Daywalker has a great point. Also, if you still need a sill plate for siding attachment (or something along those lines) you could always run sill plates between the columns/posts.

RE: Sill Plate Crushing @ Ground Floor on Concrete Foundation Wall - How Concerned Should I Be?

(OP)
Skipping the sill plate altogether is a possibility in a lot of locations where I don't have lateral braces coming down. Where I do have braces, I am relying on the plate to drag a certain amount of lateral load into the foundation wall. There are a lot of braces, so the load from any particular brace isn't huge, but does take several spaced adhesive anchors to distribute.

RE: Sill Plate Crushing @ Ground Floor on Concrete Foundation Wall - How Concerned Should I Be?

Have you taken into account the bearing area factor in the NDS? Might be enough to make the white oak work.

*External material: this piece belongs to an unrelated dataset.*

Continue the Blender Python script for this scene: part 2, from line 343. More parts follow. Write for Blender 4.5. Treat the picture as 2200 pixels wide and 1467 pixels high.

Honestly, if there is not sheetrock involved, and you were close, I would not worry about it. My experience has been that the lumber ends up crushing a lot more than the design values would indicate.

RE: Sill Plate Crushing @ Ground Floor on Concrete Foundation Wall - How Concerned Should I Be?

I would be concerned, especially if you have multiple levels. Are your stair/elevator towers made of CMU or concrete? If so, and you have 3 or more levels, you already need to start thinking of differential movement between structural materials. By allowing crushing to occur, you are introducing quite a bit of additional vertical movement to the post and may create serviceability issues for finishes, sills and varied materials, etc.

But the sole plate of adjacent walls to the post and attached directly to the slab/foundation with a Simpson post base, steel plate, or something similar.

RE: Sill Plate Crushing @ Ground Floor on Concrete Foundation Wall - How Concerned Should I Be?

Norby_acn:
Don’t forget, wooden material near grade and on the conc. has to be pressure treated, and oak doesn’t treat worth a damn, assuming you can even find P.T. oak. The bottom portion of the posts should probably be treated, as they rest on the conc. You might use some standoff bases from Simpson or Mitek (USP), but they are pretty expensive and you haven’t bothered to tell us what the post sizes or loads are. What’s the big secret? It always astonishes me that so much, like column sizes, types locations and other important structural details are predetermined and sacrosanct before the engineer even gets a word in edgewise, and then, come what may, he should learn to live with that and design around it. We always used to help the Arch. and G.C. with the structural system and layout, during a prelim. design phase, so they didn’t get in to deep before we determined that it couldn’t be done for less than a billion dollars. Those same high concentrated loads have to go up through the floor framing above, does that work out o.k? Then, build infill walls in btwn. the posts and beams above. Ypu probably have to pay some attention to how the beams above might load the infill walls, and account for that in the wall design. That may lighten the post loads a bit.